* start *
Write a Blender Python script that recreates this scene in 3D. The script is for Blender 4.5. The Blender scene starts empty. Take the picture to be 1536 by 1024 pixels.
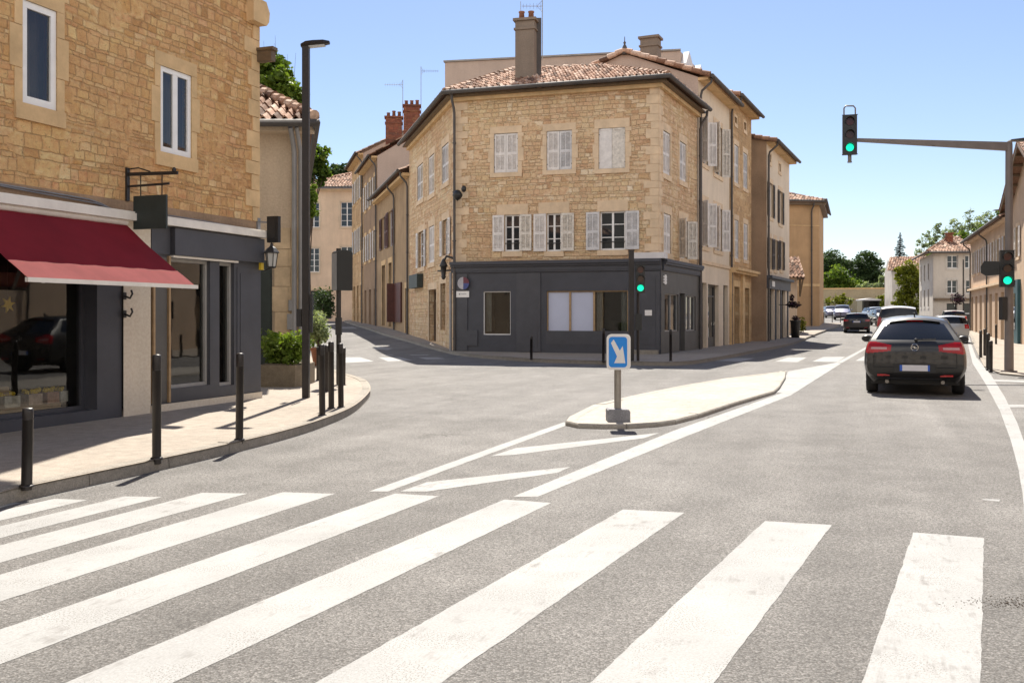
import bpy, bmesh, math, random
from mathutils import Vector, Matrix
from mathutils.geometry import delaunay_2d_cdt
random.seed(7)
scn = bpy.context.scene
COL = scn.collection
R = math.radians
# ------------------------------------------------------------------ photograph geometry
CX, HY, FP, CAMZ = 768.0, 474.0, 1450.0, 1.5
def interp(tab, x):
    if x <= tab[0][0]: return tab[0][1]
    for (a, va), (b, vb) in zip(tab, tab[1:]):
        if x <= b: return va + (vb - va) * (x - a) / (b - a)
    return tab[-1][1]
TL = [(36, 0), (38, .03), (45, .33), (55, .66), (80, 1.05), (120, 1.5), (400, 3)]
TR = [(44, 0), (50, .02), (55, .06), (62, .16), (80, .58), (110, 1.15), (150, 1.6), (400, 3)]
def sstep(a, b, x):
    t = min(1, max(0, (x - a) / (b - a))); return t * t * (3 - 2 * t)
def gz(X, Y):
    w = sstep(-.05, .13, X / max(Y, 1.0))
    return interp(TL, Y) * (1 - w) + interp(TR, Y) * w
def G(px, py, h=0.0):
    """point of the terrain (raised by h) seen at a pixel of the photograph"""
    dx, dz = (px - CX) / FP, (HY - py) / FP
    f = lambda Y: CAMZ + dz * Y - gz(dx * Y, Y) - h
    Y, st = 1.0, .5
    while f(Y) > 0 and Y < 400: Y += st
    a, b = Y - st, Y
    for _ in range(30):
        m = (a + b) / 2
        if f(m) > 0: a = m
        else: b = m
    return Vector((dx * b, b, gz(dx * b, b) + h))
def at(px, py, Y):
    return Vector(((px - CX) / FP * Y, Y, CAMZ + (HY - py) / FP * Y))
PAV = .12
RD = Vector((.3355, .942, 0)); RN = Vector((.942, -.3355, 0))     # along / across the main road

class Fac:
    """a vertical facade plane; A is its left end and B its right end seen from outside"""
    def __init__(s, A, B):
        s.o = Vector((A[0], A[1], 0)); e = Vector((B[0], B[1], 0)) - s.o
        s.L = e.length; s.d = e.normalized(); s.n = Vector((s.d.y, -s.d.x, 0))
    def p(s, u, z, n=0.0): return s.o + s.d * u + s.n * n + Vector((0, 0, z))
    def u(s, px):
        r = Vector(((px - CX) / FP, 1, 0)); det = s.d.x * (-r.y) + s.d.y * r.x
        return (-s.o.x * (-r.y) - s.o.y * r.x) / det
    def Y(s, u): return s.o.y + s.d.y * u
    def z(s, px, py): return CAMZ + (HY - py) / FP * s.Y(s.u(px))
    def box(s, x0, y0, x1, y1):
        c = (x0 + x1) / 2; a, b = sorted((s.u(x0), s.u(x1)))
        return (a, b, s.z(c, y1), s.z(c, y0))

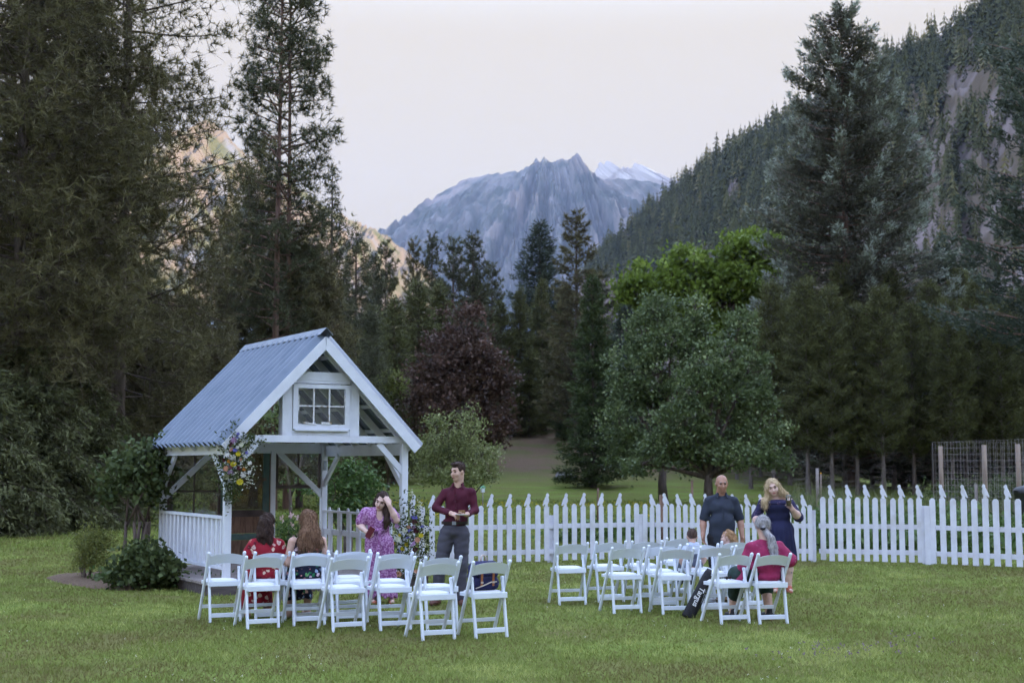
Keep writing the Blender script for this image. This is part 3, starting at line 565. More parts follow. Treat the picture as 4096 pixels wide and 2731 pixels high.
broad('elder_bush', 800, 26.5, [(790, 1060, 28, 26), (825, 1090, 34, 28), (770, 1110, 24, 26), (840, 1120, 38, 26), (800, 1140, 38, 26), (780, 1180, 34, 30), (830, 1170, 30, 26), (700, 1110, 14, 18), (765, 1030, 16, 20)], 0.7, 0.06, 3400, M_elder, 90, 'leafy elder bush seen through the back of the gazebo', 'bush', size=(0.10, 0.045), clump=0.14, per=16, stems=5, up=-0.2)

# ------------------------------------------------------------------ gazebo
M_metal = pbr('galvanised_roofing', (0.125, 0.16, 0.215), (0.165, 0.20, 0.26), 2.5, 0.36, 0.05, 30, spec=0.5, metal=0.25)
M_cap = pbr('dull_ridge_metal', (0.24, 0.27, 0.32), (0.32, 0.35, 0.40), 3, 0.5, spec=0.5, metal=0.5)
M_deck = pbr('weathered_deck_wood', (0.20, 0.17, 0.165), (0.34, 0.30, 0.29), 3, 0.85, 0.3, 30, stretch=(1, 9, 9), spec=0.15)
M_skirt = pbr('dark_stained_board', (0.075, 0.06, 0.06), (0.12, 0.10, 0.10), 4, 0.85, 0.3, 25, stretch=(1, 5, 5))
M_brown = pbr('old_brown_wood', (0.11, 0.065, 0.045), (0.22, 0.135, 0.095), 4, 0.8, 0.3, 25, stretch=(6, 6, 1))
M_darkwood = pbr('dark_window_wood', (0.055, 0.04, 0.038), (0.10, 0.075, 0.07), 5, 0.7)
M_green = pbr('faded_green_paint', (0.055, 0.10, 0.095), (0.09, 0.145, 0.13), 5, 0.7, c3=(0.14, 0.10, 0.08), s3=6, f3=(0.6, 0.66))
M_bare = pbr('flaking_white_paint', (0.66, 0.67, 0.70), (0.34, 0.27, 0.20), 9, 0.7, 0.3, 30, lo=0.52, hi=0.62)
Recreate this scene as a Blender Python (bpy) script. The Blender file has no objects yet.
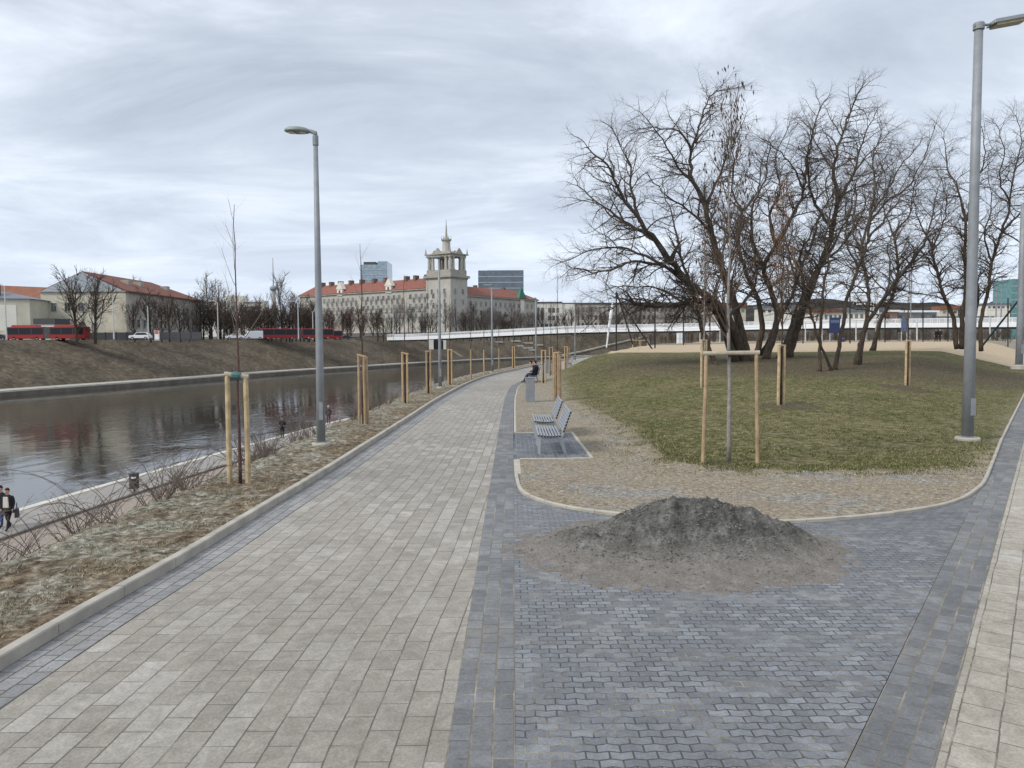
import bpy, bmesh, math, random
import numpy as np
from mathutils import Vector, Matrix, noise, geometry
R = math.radians
C = bpy.context.scene.collection
scene = bpy.context.scene
rng = random.Random(7)

# ------------------------------------------------------------------ camera
F = 770.0; CH = 2.5; PITCH = math.atan(42/770); ROLL = R(0.3)
fw = Vector((0, math.cos(PITCH), -math.sin(PITCH)))
r0 = Vector((1, 0, 0)); u0 = Vector((0, math.sin(PITCH), math.cos(PITCH)))
rt = r0*math.cos(ROLL) - u0*math.sin(ROLL); up = u0*math.cos(ROLL) + r0*math.sin(ROLL)
cam_d = bpy.data.cameras.new('camera'); cam = bpy.data.objects.new('camera', cam_d); C.objects.link(cam)
cam_d.sensor_width = 36; cam_d.lens = F/1024*36; cam_d.clip_start = 0.1; cam_d.clip_end = 9000
m = Matrix((rt, up, -fw)).transposed().to_4x4(); m.translation = (0, 0, CH); cam.matrix_world = m
scene.camera = cam
EYE = Vector((0, 0, CH))
def ray(px, py): return fw + rt*((px-512)/F) + up*((384-py)/F)
def at(px, py, z=0.0):                    # point of a level plane seen at a pixel
    d = ray(px, py); return EYE + d*((z-CH)/d.z)
def atY(px, py, Y):                       # point at a given distance
    d = ray(px, py); return EYE + d*(Y/d.y)
def interp(tab, x):
    if x <= tab[0][0]:
        a, b = tab[0], tab[1]
    elif x >= tab[-1][0]:
        a, b = tab[-2], tab[-1]
    else:
        for a, b in zip(tab, tab[1:]):
            if x <= b[0]: break
    return a[1] + (b[1]-a[1])*(x-a[0])/(b[0]-a[0])
def clampi(tab, x): return interp(tab, min(max(x, tab[0][0]), tab[-1][0]))
def sstep(a, b, x):
    t = min(max((x-a)/(b-a), 0), 1); return t*t*(3-2*t)
def catmull(pts, n):
    pts = [Vector(p) for p in pts]; P = [pts[0]*2-pts[1]] + pts + [pts[-1]*2-pts[-2]]; out = []
    for i in range(1, len(P)-2):
        for k in range(n):
            t = k/n; a, b, c, d = P[i-1], P[i], P[i+1], P[i+2]
            out.append(0.5*((2*b)+(c-a)*t+(2*a-5*b+4*c-d)*t*t+(3*b-a-3*c+d)*t**3))
    out.append(pts[-1]); return out

# ------------------------------------------------------------------ objects
def tag(o, label=None, cat=None, group=None, kind=None):
    if label: o['label'] = label
    if cat: o['category'] = cat
    if group: o['group'] = group
    if kind: o['kind'] = kind
    return o
def empty(name, loc, rz=0, label=None, cat=None, group=None):
    o = bpy.data.objects.new(name, None); C.objects.link(o); o.location = loc; o.rotation_euler = (0, 0, rz)
    o.empty_display_size = .2
    return tag(o, label, cat, group)
class MB:
    def __init__(s): s.v = []; s.f = []; s.m = []; s.uv = None
    def quadgrid(s, rows, mat=0, closed=False):
        b = len(s.v); n = len(rows[0])
        for r in rows: s.v += [tuple(p) for p in r]
        for i in range(len(rows)-1):
            for j in range(n if closed else n-1):
                k = (j+1) % n
                s.f.append((b+i*n+j, b+i*n+k, b+(i+1)*n+k, b+(i+1)*n+j)); s.m.append(mat)
        return b
    def tube(s, pts, rad, n=6, mat=0, cap=True):
        pts = [Vector(p) for p in pts]; rows = []
        d = (pts[1]-pts[0]).normalized()
        a = d.orthogonal().normalized()
        for i, p in enumerate(pts):
            t = (pts[min(i+1, len(pts)-1)]-pts[max(i-1, 0)])
            if t.length > 1e-9: d = t.normalized()
            a = (a-d*a.dot(d))
            a = a.normalized() if a.length > 1e-6 else d.orthogonal().normalized()
            bb = d.cross(a); r = rad[i] if hasattr(rad, '__len__') else rad
            rows.append([p+(a*math.cos(2*math.pi*k/n)+bb*math.sin(2*math.pi*k/n))*r for k in range(n)])
        b = s.quadgrid(rows, mat, True)
        if cap:
            s.f.append(tuple(b+k for k in range(n))[::-1]); s.m.append(mat)
            e = b+(len(rows)-1)*n; s.f.append(tuple(e+k for k in range(n))); s.m.append(mat)
    def box(s, c, size, mat=0, M=None, taper=1.0):
        x, y, z = size[0]/2, size[1]/2, size[2]/2; b = len(s.v)
        for k, (i, j, l) in enumerate([(-1,-1,-1),(1,-1,-1),(1,1,-1),(-1,1,-1),(-1,-1,1),(1,-1,1),(1,1,1),(-1,1,1)]):
            t = taper if l > 0 else 1
            p = Vector((i*x*t, j*y*t, l*z))
            if M is not None: p = M @ p
            s.v.append(tuple(p+Vector(c)))
        for q in [(0,3,2,1),(4,5,6,7),(0,1,5,4),(1,2,6,5),(2,3,7,6),(3,0,4,7)]:
            s.f.append(tuple(b+i for i in q)); s.m.append(mat)
    def span(s, a, b_, mat=0):            # box by two corners
        a = Vector(a); b_ = Vector(b_); s.box((a+b_)/2, [abs(t) for t in (b_-a)], mat)
    def poly(s, pts, mat=0):
        b = len(s.v); s.v += [tuple(p) for p in pts]; s.f.append(tuple(range(b, b+len(pts)))); s.m.append(mat)
    def prism(s, prof, axis, t0, t1, mat=0):   # closed profile of 2-D points swept along axis
        def P(a, b, t): return (t, a, b) if axis == 'x' else ((a, t, b) if axis == 'y' else (a, b, t))
        b0 = len(s.v); n = len(prof)
        s.v += [P(a, b, t0) for a, b in prof] + [P(a, b, t1) for a, b in prof]
        for i in range(n):
            j = (i+1) % n; s.f.append((b0+i, b0+j, b0+n+j, b0+n+i)); s.m.append(mat)
        s.f.append(tuple(b0+i for i in range(n))[::-1]); s.m.append(mat)
        s.f.append(tuple(b0+n+i for i in range(n))); s.m.append(mat)
    def mesh(s, name, mats, smooth=False):
        me = bpy.data.meshes.new(name); me.from_pydata(s.v, [], s.f)
        if not isinstance(mats, (list, tuple)): mats = [mats]
        for mt in mats: me.materials.append(mt)
        if len(mats) > 1: me.polygons.foreach_set('material_index', s.m)
        if smooth: me.polygons.foreach_set('use_smooth', [True]*len(s.f))
        me.update(); return me
    def build(s, name, mats, parent=None, smooth=False, bevel=0):
        me = s.mesh(name, mats, smooth)
        if not s.uvdone(): pass
        bm = bmesh.new(); bm.from_mesh(me)
        if len(s.f) < 20000: bmesh.ops.recalc_face_normals(bm, faces=bm.faces)
        if bevel:
            bmesh.ops.bevel(bm, geom=[e for e in bm.edges], offset=bevel, segments=1, affect='EDGES')
        bm.to_mesh(me); bm.free()
        o = bpy.data.objects.new(name, me); C.objects.link(o)
        if parent: o.parent = parent
        return o
    def uvdone(s): return True
def copy_tree(o, parent=None):
    c = o.copy(); C.objects.link(c)
    if parent is not None: c.parent = parent
    for ch in list(o.children): copy_tree(ch, c)
    return c
def xf(o, loc, rz=0, s=1): o.location = loc; o.rotation_euler = (0, 0, rz); o.scale = (s, s, s); return o

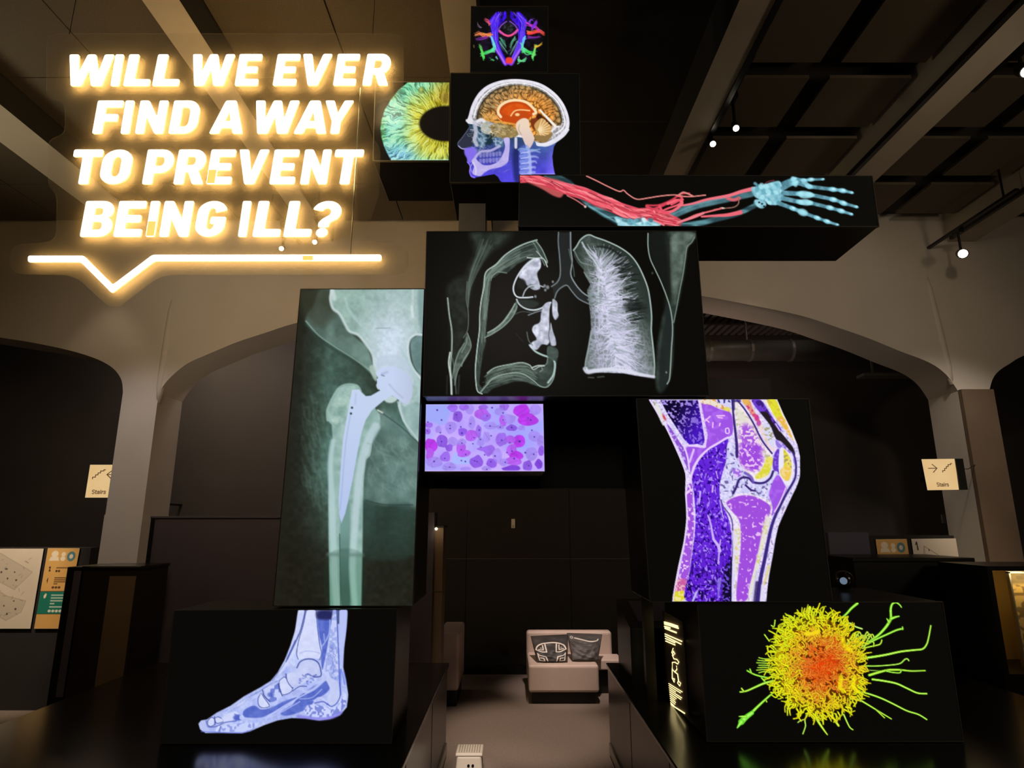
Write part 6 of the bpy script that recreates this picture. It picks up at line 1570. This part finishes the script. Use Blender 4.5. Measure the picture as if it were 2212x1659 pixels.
* end *
Work instructions:
Take the lines from the first line of the entries through the line with "RD = Vector((.3355, .942, 0));", inclusive, and give them again exactly, minus any pictures.

Result for this exercise:
Write a Blender Python script that recreates this scene in 3D. The script is for Blender 4.5. The Blender scene starts empty. Take the picture to be 1536 by 1024 pixels.
import bpy, bmesh, math, random
from mathutils import Vector, Matrix
from mathutils.geometry import delaunay_2d_cdt
random.seed(7)
scn = bpy.context.scene
COL = scn.collection
R = math.radians
# ------------------------------------------------------------------ photograph geometry
CX, HY, FP, CAMZ = 768.0, 474.0, 1450.0, 1.5
def interp(tab, x):
    if x <= tab[0][0]: return tab[0][1]
    for (a, va), (b, vb) in zip(tab, tab[1:]):
        if x <= b: return va + (vb - va) * (x - a) / (b - a)
    return tab[-1][1]
TL = [(36, 0), (38, .03), (45, .33), (55, .66), (80, 1.05), (120, 1.5), (400, 3)]
TR = [(44, 0), (50, .02), (55, .06), (62, .16), (80, .58), (110, 1.15), (150, 1.6), (400, 3)]
def sstep(a, b, x):
    t = min(1, max(0, (x - a) / (b - a))); return t * t * (3 - 2 * t)
def gz(X, Y):
    w = sstep(-.05, .13, X / max(Y, 1.0))
    return interp(TL, Y) * (1 - w) + interp(TR, Y) * w
def G(px, py, h=0.0):
    """point of the terrain (raised by h) seen at a pixel of the photograph"""
    dx, dz = (px - CX) / FP, (HY - py) / FP
    f = lambda Y: CAMZ + dz * Y - gz(dx * Y, Y) - h
    Y, st = 1.0, .5
    while f(Y) > 0 and Y < 400: Y += st
    a, b = Y - st, Y
    for _ in range(30):
        m = (a + b) / 2
        if f(m) > 0: a = m
        else: b = m
    return Vector((dx * b, b, gz(dx * b, b) + h))
def at(px, py, Y):
    return Vector(((px - CX) / FP * Y, Y, CAMZ + (HY - py) / FP * Y))
PAV = .12
RD = Vector((.3355, .942, 0)); RN = Vector((.942, -.3355, 0))     # along / across the main road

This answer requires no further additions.